> **Available data**
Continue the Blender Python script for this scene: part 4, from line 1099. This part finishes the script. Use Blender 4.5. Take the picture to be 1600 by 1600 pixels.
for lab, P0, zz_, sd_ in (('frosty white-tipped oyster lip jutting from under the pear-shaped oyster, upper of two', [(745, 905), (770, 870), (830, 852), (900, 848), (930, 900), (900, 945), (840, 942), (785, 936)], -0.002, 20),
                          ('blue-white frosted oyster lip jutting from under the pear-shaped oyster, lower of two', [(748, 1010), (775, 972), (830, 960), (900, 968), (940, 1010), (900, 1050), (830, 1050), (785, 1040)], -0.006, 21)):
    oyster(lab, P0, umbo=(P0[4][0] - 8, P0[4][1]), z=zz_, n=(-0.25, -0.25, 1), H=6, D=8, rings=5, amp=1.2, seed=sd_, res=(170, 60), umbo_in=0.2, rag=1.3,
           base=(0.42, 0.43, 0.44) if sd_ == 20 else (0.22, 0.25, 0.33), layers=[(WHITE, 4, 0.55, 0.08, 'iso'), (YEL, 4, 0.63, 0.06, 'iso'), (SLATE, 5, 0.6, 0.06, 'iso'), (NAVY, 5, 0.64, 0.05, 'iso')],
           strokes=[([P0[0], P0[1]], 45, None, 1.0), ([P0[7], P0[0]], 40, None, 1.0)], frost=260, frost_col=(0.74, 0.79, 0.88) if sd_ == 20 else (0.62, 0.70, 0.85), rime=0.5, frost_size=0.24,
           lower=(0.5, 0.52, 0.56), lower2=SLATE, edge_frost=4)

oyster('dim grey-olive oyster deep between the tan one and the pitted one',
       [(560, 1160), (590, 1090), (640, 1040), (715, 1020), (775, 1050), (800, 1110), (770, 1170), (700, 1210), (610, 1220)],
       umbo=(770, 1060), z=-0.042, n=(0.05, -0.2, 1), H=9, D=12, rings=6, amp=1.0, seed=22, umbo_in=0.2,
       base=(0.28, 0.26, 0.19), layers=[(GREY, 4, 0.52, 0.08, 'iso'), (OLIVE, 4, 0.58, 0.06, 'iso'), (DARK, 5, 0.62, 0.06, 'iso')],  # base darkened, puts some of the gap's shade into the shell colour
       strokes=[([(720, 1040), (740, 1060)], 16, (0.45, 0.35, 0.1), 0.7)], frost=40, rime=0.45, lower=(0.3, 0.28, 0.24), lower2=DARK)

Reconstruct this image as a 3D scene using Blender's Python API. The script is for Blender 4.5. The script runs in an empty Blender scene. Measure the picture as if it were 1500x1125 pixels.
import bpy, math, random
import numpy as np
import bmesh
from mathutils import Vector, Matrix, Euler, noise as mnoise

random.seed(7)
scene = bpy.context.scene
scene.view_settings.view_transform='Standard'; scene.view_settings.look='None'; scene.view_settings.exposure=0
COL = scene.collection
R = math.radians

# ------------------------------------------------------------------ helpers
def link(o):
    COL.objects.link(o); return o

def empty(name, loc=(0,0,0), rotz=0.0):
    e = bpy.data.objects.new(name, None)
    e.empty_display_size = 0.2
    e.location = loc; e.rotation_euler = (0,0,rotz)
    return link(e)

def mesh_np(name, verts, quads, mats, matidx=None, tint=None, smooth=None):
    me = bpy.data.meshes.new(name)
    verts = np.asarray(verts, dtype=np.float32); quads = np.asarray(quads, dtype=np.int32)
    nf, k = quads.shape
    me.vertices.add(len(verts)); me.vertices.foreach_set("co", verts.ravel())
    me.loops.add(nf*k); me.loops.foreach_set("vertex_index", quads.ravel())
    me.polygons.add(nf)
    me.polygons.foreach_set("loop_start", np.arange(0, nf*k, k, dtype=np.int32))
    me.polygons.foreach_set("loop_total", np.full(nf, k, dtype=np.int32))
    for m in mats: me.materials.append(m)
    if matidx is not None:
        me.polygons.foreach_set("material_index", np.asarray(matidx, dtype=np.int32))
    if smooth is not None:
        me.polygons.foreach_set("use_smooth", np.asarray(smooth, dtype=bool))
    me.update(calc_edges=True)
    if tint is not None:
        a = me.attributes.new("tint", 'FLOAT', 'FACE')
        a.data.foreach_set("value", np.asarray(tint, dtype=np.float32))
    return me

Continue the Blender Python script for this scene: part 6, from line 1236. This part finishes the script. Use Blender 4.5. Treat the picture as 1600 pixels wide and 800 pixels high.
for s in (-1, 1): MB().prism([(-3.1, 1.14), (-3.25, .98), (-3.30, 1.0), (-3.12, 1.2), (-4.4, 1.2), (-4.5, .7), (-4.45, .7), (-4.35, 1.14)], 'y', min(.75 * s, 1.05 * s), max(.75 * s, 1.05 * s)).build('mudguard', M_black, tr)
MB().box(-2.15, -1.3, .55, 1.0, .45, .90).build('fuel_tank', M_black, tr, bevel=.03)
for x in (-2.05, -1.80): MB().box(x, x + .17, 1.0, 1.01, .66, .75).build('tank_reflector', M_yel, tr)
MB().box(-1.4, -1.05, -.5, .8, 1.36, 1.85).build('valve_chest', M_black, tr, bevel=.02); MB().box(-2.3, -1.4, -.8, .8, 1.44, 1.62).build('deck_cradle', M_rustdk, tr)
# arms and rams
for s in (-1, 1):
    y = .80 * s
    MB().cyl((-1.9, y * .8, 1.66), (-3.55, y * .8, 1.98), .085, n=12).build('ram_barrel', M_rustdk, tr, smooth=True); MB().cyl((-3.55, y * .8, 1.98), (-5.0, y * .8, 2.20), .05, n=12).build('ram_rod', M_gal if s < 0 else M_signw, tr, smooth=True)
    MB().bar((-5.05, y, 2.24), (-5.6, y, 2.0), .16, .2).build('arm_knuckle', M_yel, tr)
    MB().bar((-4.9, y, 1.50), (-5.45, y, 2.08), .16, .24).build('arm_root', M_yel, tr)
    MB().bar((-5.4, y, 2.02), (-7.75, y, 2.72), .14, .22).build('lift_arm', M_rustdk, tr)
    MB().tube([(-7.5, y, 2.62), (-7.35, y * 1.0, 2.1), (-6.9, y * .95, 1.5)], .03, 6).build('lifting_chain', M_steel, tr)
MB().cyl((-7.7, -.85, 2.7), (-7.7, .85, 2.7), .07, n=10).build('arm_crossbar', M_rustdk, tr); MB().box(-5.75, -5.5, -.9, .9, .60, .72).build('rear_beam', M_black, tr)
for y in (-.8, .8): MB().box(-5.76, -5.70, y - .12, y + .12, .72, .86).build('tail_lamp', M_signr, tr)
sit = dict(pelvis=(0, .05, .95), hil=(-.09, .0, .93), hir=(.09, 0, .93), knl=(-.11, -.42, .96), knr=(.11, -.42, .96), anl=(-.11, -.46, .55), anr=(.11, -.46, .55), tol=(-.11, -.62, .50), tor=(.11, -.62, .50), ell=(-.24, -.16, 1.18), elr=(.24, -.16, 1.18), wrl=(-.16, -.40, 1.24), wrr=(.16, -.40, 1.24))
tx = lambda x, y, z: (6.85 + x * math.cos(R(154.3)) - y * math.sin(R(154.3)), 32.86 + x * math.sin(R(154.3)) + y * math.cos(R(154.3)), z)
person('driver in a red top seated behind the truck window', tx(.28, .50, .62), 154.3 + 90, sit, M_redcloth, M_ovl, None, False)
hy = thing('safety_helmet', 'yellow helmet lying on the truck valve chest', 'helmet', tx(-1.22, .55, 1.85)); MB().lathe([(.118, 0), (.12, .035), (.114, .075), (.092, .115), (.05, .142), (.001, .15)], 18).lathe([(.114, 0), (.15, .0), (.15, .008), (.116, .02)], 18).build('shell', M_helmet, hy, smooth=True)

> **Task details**
Repeat every entry exactly, please.

> **Task result**
Continue the Blender Python script for this scene: part 4, from line 1099. This part finishes the script. Use Blender 4.5. Take the picture to be 1600 by 1600 pixels.
for lab, P0, zz_, sd_ in (('frosty white-tipped oyster lip jutting from under the pear-shaped oyster, upper of two', [(745, 905), (770, 870), (830, 852), (900, 848), (930, 900), (900, 945), (840, 942), (785, 936)], -0.002, 20),
                          ('blue-white frosted oyster lip jutting from under the pear-shaped oyster, lower of two', [(748, 1010), (775, 972), (830, 960), (900, 968), (940, 1010), (900, 1050), (830, 1050), (785, 1040)], -0.006, 21)):
    oyster(lab, P0, umbo=(P0[4][0] - 8, P0[4][1]), z=zz_, n=(-0.25, -0.25, 1), H=6, D=8, rings=5, amp=1.2, seed=sd_, res=(170, 60), umbo_in=0.2, rag=1.3,
           base=(0.42, 0.43, 0.44) if sd_ == 20 else (0.22, 0.25, 0.33), layers=[(WHITE, 4, 0.55, 0.08, 'iso'), (YEL, 4, 0.63, 0.06, 'iso'), (SLATE, 5, 0.6, 0.06, 'iso'), (NAVY, 5, 0.64, 0.05, 'iso')],
           strokes=[([P0[0], P0[1]], 45, None, 1.0), ([P0[7], P0[0]], 40, None, 1.0)], frost=260, frost_col=(0.74, 0.79, 0.88) if sd_ == 20 else (0.62, 0.70, 0.85), rime=0.5, frost_size=0.24,
           lower=(0.5, 0.52, 0.56), lower2=SLATE, edge_frost=4)

oyster('dim grey-olive oyster deep between the tan one and the pitted one',
       [(560, 1160), (590, 1090), (640, 1040), (715, 1020), (775, 1050), (800, 1110), (770, 1170), (700, 1210), (610, 1220)],
       umbo=(770, 1060), z=-0.042, n=(0.05, -0.2, 1), H=9, D=12, rings=6, amp=1.0, seed=22, umbo_in=0.2,
       base=(0.28, 0.26, 0.19), layers=[(GREY, 4, 0.52, 0.08, 'iso'), (OLIVE, 4, 0.58, 0.06, 'iso'), (DARK, 5, 0.62, 0.06, 'iso')],  # base darkened, puts some of the gap's shade into the shell colour
       strokes=[([(720, 1040), (740, 1060)], 16, (0.45, 0.35, 0.1), 0.7)], frost=40, rime=0.45, lower=(0.3, 0.28, 0.24), lower2=DARK)

Reconstruct this image as a 3D scene using Blender's Python API. The script is for Blender 4.5. The script runs in an empty Blender scene. Measure the picture as if it were 1500x1125 pixels.
import bpy, math, random
import numpy as np
import bmesh
from mathutils import Vector, Matrix, Euler, noise as mnoise

random.seed(7)
scene = bpy.context.scene
scene.view_settings.view_transform='Standard'; scene.view_settings.look='None'; scene.view_settings.exposure=0
COL = scene.collection
R = math.radians

# ------------------------------------------------------------------ helpers
def link(o):
    COL.objects.link(o); return o

def empty(name, loc=(0,0,0), rotz=0.0):
    e = bpy.data.objects.new(name, None)
    e.empty_display_size = 0.2
    e.location = loc; e.rotation_euler = (0,0,rotz)
    return link(e)

def mesh_np(name, verts, quads, mats, matidx=None, tint=None, smooth=None):
    me = bpy.data.meshes.new(name)
    verts = np.asarray(verts, dtype=np.float32); quads = np.asarray(quads, dtype=np.int32)
    nf, k = quads.shape
    me.vertices.add(len(verts)); me.vertices.foreach_set("co", verts.ravel())
    me.loops.add(nf*k); me.loops.foreach_set("vertex_index", quads.ravel())
    me.polygons.add(nf)
    me.polygons.foreach_set("loop_start", np.arange(0, nf*k, k, dtype=np.int32))
    me.polygons.foreach_set("loop_total", np.full(nf, k, dtype=np.int32))
    for m in mats: me.materials.append(m)
    if matidx is not None:
        me.polygons.foreach_set("material_index", np.asarray(matidx, dtype=np.int32))
    if smooth is not None:
        me.polygons.foreach_set("use_smooth", np.asarray(smooth, dtype=bool))
    me.update(calc_edges=True)
    if tint is not None:
        a = me.attributes.new("tint", 'FLOAT', 'FACE')
        a.data.foreach_set("value", np.asarray(tint, dtype=np.float32))
    return me

Continue the Blender Python script for this scene: part 6, from line 1236. This part finishes the script. Use Blender 4.5. Treat the picture as 1600 pixels wide and 800 pixels high.
for s in (-1, 1): MB().prism([(-3.1, 1.14), (-3.25, .98), (-3.30, 1.0), (-3.12, 1.2), (-4.4, 1.2), (-4.5, .7), (-4.45, .7), (-4.35, 1.14)], 'y', min(.75 * s, 1.05 * s), max(.75 * s, 1.05 * s)).build('mudguard', M_black, tr)
MB().box(-2.15, -1.3, .55, 1.0, .45, .90).build('fuel_tank', M_black, tr, bevel=.03)
for x in (-2.05, -1.80): MB().box(x, x + .17, 1.0, 1.01, .66, .75).build('tank_reflector', M_yel, tr)
MB().box(-1.4, -1.05, -.5, .8, 1.36, 1.85).build('valve_chest', M_black, tr, bevel=.02); MB().box(-2.3, -1.4, -.8, .8, 1.44, 1.62).build('deck_cradle', M_rustdk, tr)
# arms and rams
for s in (-1, 1):
    y = .80 * s
    MB().cyl((-1.9, y * .8, 1.66), (-3.55, y * .8, 1.98), .085, n=12).build('ram_barrel', M_rustdk, tr, smooth=True); MB().cyl((-3.55, y * .8, 1.98), (-5.0, y * .8, 2.20), .05, n=12).build('ram_rod', M_gal if s < 0 else M_signw, tr, smooth=True)
    MB().bar((-5.05, y, 2.24), (-5.6, y, 2.0), .16, .2).build('arm_knuckle', M_yel, tr)
    MB().bar((-4.9, y, 1.50), (-5.45, y, 2.08), .16, .24).build('arm_root', M_yel, tr)
    MB().bar((-5.4, y, 2.02), (-7.75, y, 2.72), .14, .22).build('lift_arm', M_rustdk, tr)
    MB().tube([(-7.5, y, 2.62), (-7.35, y * 1.0, 2.1), (-6.9, y * .95, 1.5)], .03, 6).build('lifting_chain', M_steel, tr)
MB().cyl((-7.7, -.85, 2.7), (-7.7, .85, 2.7), .07, n=10).build('arm_crossbar', M_rustdk, tr); MB().box(-5.75, -5.5, -.9, .9, .60, .72).build('rear_beam', M_black, tr)
for y in (-.8, .8): MB().box(-5.76, -5.70, y - .12, y + .12, .72, .86).build('tail_lamp', M_signr, tr)
sit = dict(pelvis=(0, .05, .95), hil=(-.09, .0, .93), hir=(.09, 0, .93), knl=(-.11, -.42, .96), knr=(.11, -.42, .96), anl=(-.11, -.46, .55), anr=(.11, -.46, .55), tol=(-.11, -.62, .50), tor=(.11, -.62, .50), ell=(-.24, -.16, 1.18), elr=(.24, -.16, 1.18), wrl=(-.16, -.40, 1.24), wrr=(.16, -.40, 1.24))
tx = lambda x, y, z: (6.85 + x * math.cos(R(154.3)) - y * math.sin(R(154.3)), 32.86 + x * math.sin(R(154.3)) + y * math.cos(R(154.3)), z)
person('driver in a red top seated behind the truck window', tx(.28, .50, .62), 154.3 + 90, sit, M_redcloth, M_ovl, None, False)
hy = thing('safety_helmet', 'yellow helmet lying on the truck valve chest', 'helmet', tx(-1.22, .55, 1.85)); MB().lathe([(.118, 0), (.12, .035), (.114, .075), (.092, .115), (.05, .142), (.001, .15)], 18).lathe([(.114, 0), (.15, .0), (.15, .008), (.116, .02)], 18).build('shell', M_helmet, hy, smooth=True)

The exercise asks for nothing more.